To create an environment where talented individuals enjoy coming to work every day, United Water began involving its employees in decisionmaking processes. It also has invested heavily in training and development. For Harding, training simply ensures employees are skilled at tasks associated with their current jobs, but development goes much deeper. “A company of this size and resources has a duty to look at its people beyond the particular tasks they perform. Development is making the best use of their skills and talents for the future, but it has to be a two-way street. Employees have to be committed to development, as well.”

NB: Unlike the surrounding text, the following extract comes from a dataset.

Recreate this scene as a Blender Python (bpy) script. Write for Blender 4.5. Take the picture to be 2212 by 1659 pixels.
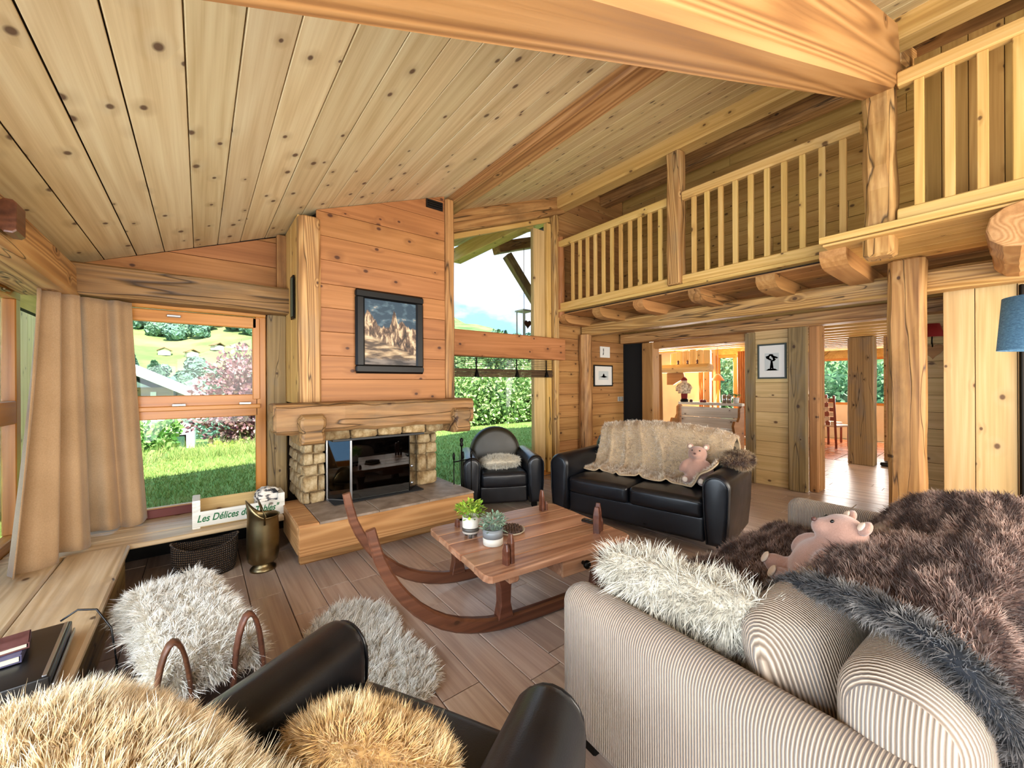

Creating business efficiencies can be tricky, especially when employees and management alike confuse efficiency with cost cutting, “With that thinking, we could be 100% efficient if we had zero cost, but if we have zero cost, our customers would turn the tap on and no water would come out,” he said. “Efficiency means we will deliver the most reliable service at a reasonable cost.” The first two objectives, as well as continued investments in existing assets, ultimately result in the third: improved customer service and value.

About a year ago, Harding added a fourth objective: managed growth. “We needed to clean up our portfolio and focus on implementing these changes before moving forward,” he said. The company is now growing at a comfortable pace.

In addition to winning new contracts in Glynn County, Ga.; Durham County, NC; and Laurel, Miss. during the past two years, United Water recently purchased Aquarion Water of New York and AOS Operating Company from British-based Kelda. These two acquisitions bring nearly $45 million in new revenue and increases the population served by the company by approximately 700,000.

“The addition of these companies to our portfolio is in line with our strategy to grow both our regulated and contract services businesses organically and by acquiring companies that are adjacent to our operations where we have a strong presence.”